→ **PROBLEM REQUIREMENTS**:
Extract word for word the lines of the listing from its start to the line holding "d = ray(px, py); o", both ends kept; pictures are not part of the copy.

-- Start of PROVIDED MATERIAL --

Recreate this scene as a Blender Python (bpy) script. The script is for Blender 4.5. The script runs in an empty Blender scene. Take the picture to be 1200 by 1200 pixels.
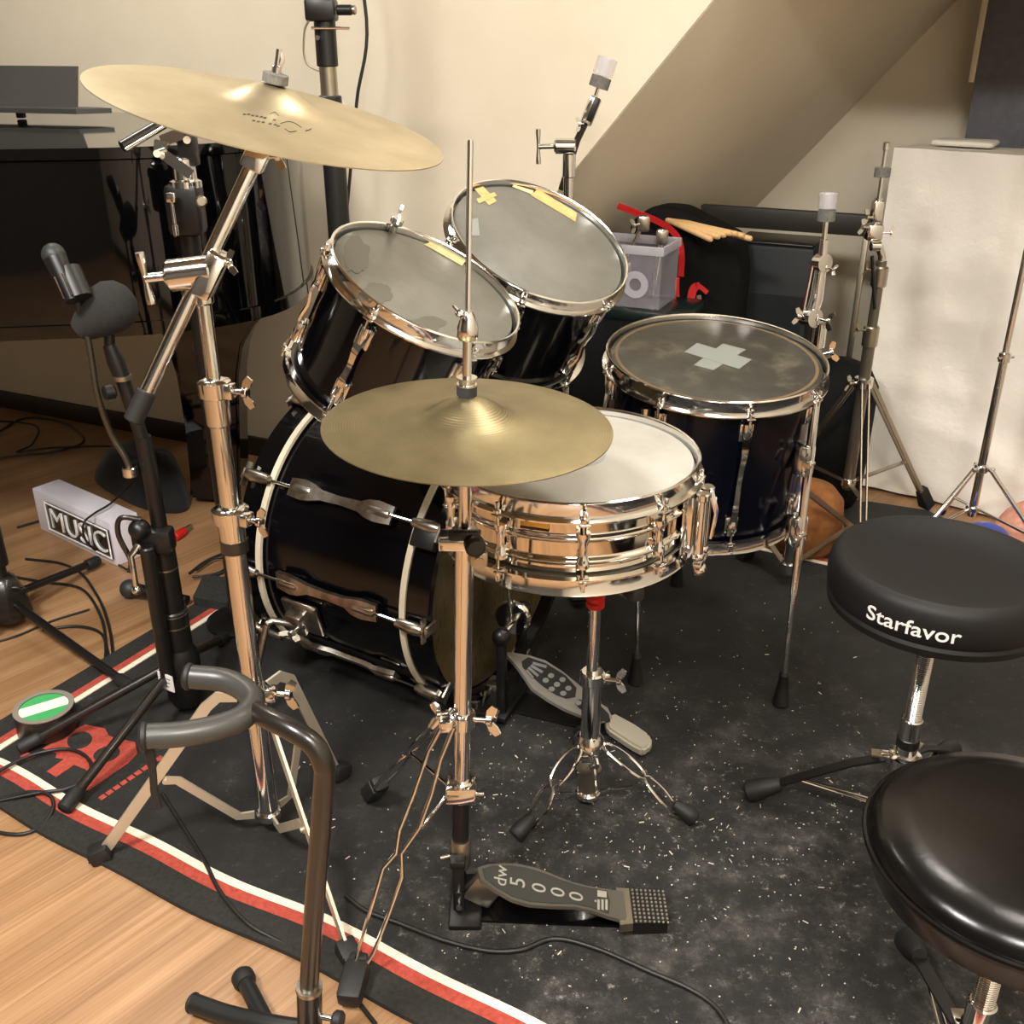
import bpy, bmesh, math, random
from mathutils import Vector as V, Matrix as MX, noise
random.seed(7)
SC = bpy.context.scene
COL = SC.collection
PI = math.pi

# ------------------------------------------------------------------ camera
CAM_H, PITCH, FPX = 1.25, math.radians(25), 1200.0
SP, CP = math.sin(PITCH), math.cos(PITCH)
cam = bpy.data.cameras.new('camera'); cam.sensor_width = 36; cam.lens = 36.0; cam.clip_start = .02
cob = bpy.data.objects.new('camera', cam); COL.objects.link(cob)
cob.location = (0, 0, CAM_H); cob.rotation_euler = (PI/2 - PITCH, 0, 0)
SC.camera = cob

def ray(px, py):
    u = (px-600)/FPX; v = (py-600)/FPX
    return V((u, CP - v*SP, -(SP + v*CP)))
def at(px, py, Y):
    d = ray(px, py); return d*(Y/d.y) + V((0, 0, CAM_H))
def fl(px, py, z=0.0):
    d = ray(px, py); return d*((z-CAM_H)/d.z) + V((0, 0, CAM_H))
def onp(px, py, p0, n):
    d = ray(px, py); o = V((0, 0, CAM_H)); return o + d*((p0-o).dot(n)/d.dot(n))

# ------------------------------------------------------------------ materials
def lin(c):
    return tuple(((x/255)/12.92 if x/255 <= .04045 else ((x/255+.055)/1.055)**2.4) for x in c) + (1,)
def mat(name, col, rough=.5, metal=0, coat=0, spec=.5, trans=0, alpha=1, emit=None, es=0, sheen=0):
    m = bpy.data.materials.new(name); m.use_nodes = True
    b = m.node_tree.nodes['Principled BSDF']
    b.inputs['Base Color'].default_value = lin(col)
    b.inputs['Roughness'].default_value = rough; b.inputs['Metallic'].default_value = metal
    b.inputs['Coat Weight'].default_value = coat; b.inputs['Coat Roughness'].default_value = .04
    b.inputs['Specular IOR Level'].default_value = spec
    b.inputs['Transmission Weight'].default_value = trans; b.inputs['Alpha'].default_value = alpha
    b.inputs['Sheen Weight'].default_value = sheen
    if emit: b.inputs['Emission Color'].default_value = lin(emit); b.inputs['Emission Strength'].default_value = es
    return m
def N(m, t, **kw):
    n = m.node_tree.nodes.new(t)
    for k, v in kw.items(): setattr(n, k, v)
    return n
def L(m, a, b): m.node_tree.links.new(a, b)
def P(m): return m.node_tree.nodes['Principled BSDF']
def ramp(m, src, stops):
    r = N(m, 'ShaderNodeValToRGB'); el = r.color_ramp.elements
    while len(el) < len(stops): el.new(.5)
    for e, (p, c) in zip(el, stops): e.position = p; e.color = c if len(c) == 4 else lin(c)
    L(m, src, r.inputs[0]); return r
def coords(m, scale=(1, 1, 1), rot=(0, 0, 0)):
    tc = N(m, 'ShaderNodeTexCoord'); mp = N(m, 'ShaderNodeMapping')
    mp.inputs['Scale'].default_value = scale; mp.inputs['Rotation'].default_value = rot
    L(m, tc.outputs['Object'], mp.inputs[0]); return mp.outputs[0]
def noisetex(m, co, scale, detail=4, rough=.6):
    n = N(m, 'ShaderNodeTexNoise'); n.inputs['Scale'].default_value = scale
    n.inputs['Detail'].default_value = detail; n.inputs['Roughness'].default_value = rough
    L(m, co, n.inputs['Vector']); return n.outputs['Fac']
def bump(m, src, strength=.2, dist=.01):
    b = N(m, 'ShaderNodeBump'); b.inputs['Strength'].default_value = strength; b.inputs['Distance'].default_value = dist
    L(m, src, b.inputs['Height']); L(m, b.outputs[0], P(m).inputs['Normal'])
def mottled(name, stops, scale, rough=.5, detail=5, bstr=0, bdist=.004, **kw):
    m = mat(name, (128, 128, 128), rough, **kw); co = coords(m)
    f = noisetex(m, co, scale, detail)
    L(m, ramp(m, f, stops).outputs[0], P(m).inputs['Base Color'])
    if bstr: bump(m, f, bstr, bdist)
    return m

CHROME = mat('chrome', (228, 227, 225), .11, 1)
CHROME_WORN = mottled('worn_chrome', [(.35, (150, 140, 125)), (.6, (205, 200, 190))], 30, .28, metal=1)
STEEL = mat('brushed_steel', (176, 168, 152), .33, 1)
BLACK_GLOSS = mat('black_drum_wrap', (6, 6, 8), .12, coat=.2, spec=.35)
BLACK_PIANO = mat('black_piano_lacquer', (4, 4, 5), .05, coat=.3, spec=.4)
BLACK_METAL = mat('black_painted_metal', (17, 16, 15), .38)
BLACK_SATIN = mat('black_satin_metal', (32, 28, 24), .28, coat=.3)
BLACK_TUBE = mat('black_matte_tube', (26, 28, 27), .42)
RUBBER = mat('black_rubber', (24, 23, 22), .6)
FOAM = mottled('black_foam', [(.3, (26, 26, 25)), (.7, (44, 44, 42))], 500, .9, bstr=.6, bdist=.002)
PAD = mat('dark_grey_padding', (58, 57, 54), .36)
FELT = mottled('grey_felt', [(.3, (88, 86, 82)), (.7, (118, 115, 108))], 200, .95)
FELT_BLACK = mat('black_felt', (42, 40, 42), .95)
WHITE_PLASTIC = mat('white_plastic', (235, 233, 228), .4)
CLEAR = mat('clear_plastic', (235, 228, 232), .12, trans=.85, alpha=1)
CLEAR.node_tree.nodes['Principled BSDF'].inputs['IOR'].default_value = 1.2
CLEAR_THIN = mat('cloudy_plastic', (196, 192, 202), .2, alpha=.11)
CLEAR_RIM = mat('cloudy_plastic_rim', (206, 203, 210), .25, alpha=.38)
RED = mat('red_webbing', (190, 22, 26), .6)
RED_NYLON = mat('red_nylon', (196, 24, 20), .45)
CABLE = mat('black_cable', (26, 24, 22), .45)
GLASS_DARK = mat('dark_green_plastic', (20, 30, 28), .2)

def bronze(name, c0, c1, ring=.2):
    m = mat(name, (170, 150, 95), .36, .85); co = coords(m)
    w = N(m, 'ShaderNodeTexWave', wave_type='RINGS', rings_direction='Z')
    w.inputs['Scale'].default_value = 95; w.inputs['Distortion'].default_value = .6; w.inputs['Detail'].default_value = 2
    L(m, co, w.inputs['Vector'])
    f = noisetex(m, co, 9, 6, .65)
    r = ramp(m, f, [(.3, c0), (.7, c1)]); L(m, r.outputs[0], P(m).inputs['Base Color'])
    rr = N(m, 'ShaderNodeMapRange'); rr.inputs['To Min'].default_value = .30; rr.inputs['To Max'].default_value = .46
    L(m, f, rr.inputs[0]); L(m, rr.outputs[0], P(m).inputs['Roughness'])
    bump(m, w.outputs['Fac'], ring, .0012)
    return m
BRONZE_A = bronze('brushed_bronze', (176, 161, 128), (204, 190, 158), .05)
BRONZE_B = bronze('aged_bronze', (124, 113, 82), (154, 142, 108), .15)

# head materials: smoked / clear films with stick wear
def head(name, c0, c1, c2, rough=.3, scale=7):
    m = mat(name, (120, 118, 110), rough); co = coords(m)
    f = noisetex(m, co, scale, 7, .68)
    r = ramp(m, f, [(.25, c0), (.52, c1), (.8, c2)]); L(m, r.outputs[0], P(m).inputs['Base Color'])
    s = noisetex(m, coords(m, (1, 6, 1), (0, 0, .6)), 26, 6, .75)
    rr = N(m, 'ShaderNodeMapRange'); rr.inputs['To Min'].default_value = rough-.1; rr.inputs['To Max'].default_value = rough+.2
    L(m, s, rr.inputs[0]); L(m, rr.outputs[0], P(m).inputs['Roughness'])
    return m
HEAD_TOM = head('smoked_clear_head', (92, 91, 84), (112, 111, 103), (128, 127, 119))
HEAD_TOM2 = head('grey_clear_head', (84, 83, 77), (102, 101, 94), (118, 117, 109))
HEAD_FLOOR = head('dark_clear_head', (42, 41, 37), (57, 55, 49), (112, 105, 90), .36, 11)
HEAD_SNARE = head('white_coated_head', (146, 143, 134), (164, 161, 152), (174, 171, 162), .6, 5)
HEAD_DOT = mat('white_dot_patch', (142, 144, 140), .5)
HEAD_BASS = head('grimy_amber_head', (36, 32, 22), (78, 69, 47), (124, 104, 60), .25, 6)
TAPE_TAN = mottled('tan_masking_tape', [(.3, (205, 152, 92)), (.7, (222, 176, 118))], 60, .7)
TAPE_CREAM = mottled('pale_tape', [(.3, (196, 180, 120)), (.7, (220, 208, 160))], 60, .7)
TAPE_WHITE = mat('translucent_white_tape', (128, 133, 128), .5)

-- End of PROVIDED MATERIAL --

→ **ANSWER**:
Recreate this scene as a Blender Python (bpy) script. The script is for Blender 4.5. The script runs in an empty Blender scene. Take the picture to be 1200 by 1200 pixels.
import bpy, bmesh, math, random
from mathutils import Vector as V, Matrix as MX, noise
random.seed(7)
SC = bpy.context.scene
COL = SC.collection
PI = math.pi

# ------------------------------------------------------------------ camera
CAM_H, PITCH, FPX = 1.25, math.radians(25), 1200.0
SP, CP = math.sin(PITCH), math.cos(PITCH)
cam = bpy.data.cameras.new('camera'); cam.sensor_width = 36; cam.lens = 36.0; cam.clip_start = .02
cob = bpy.data.objects.new('camera', cam); COL.objects.link(cob)
cob.location = (0, 0, CAM_H); cob.rotation_euler = (PI/2 - PITCH, 0, 0)
SC.camera = cob

def ray(px, py):
    u = (px-600)/FPX; v = (py-600)/FPX
    return V((u, CP - v*SP, -(SP + v*CP)))
def at(px, py, Y):
    d = ray(px, py); return d*(Y/d.y) + V((0, 0, CAM_H))
def fl(px, py, z=0.0):
    d = ray(px, py); return d*((z-CAM_H)/d.z) + V((0, 0, CAM_H))
def onp(px, py, p0, n):
    d = ray(px, py); o = V((0, 0, CAM_H)); return o + d*((p0-o).dot(n)/d.dot(n))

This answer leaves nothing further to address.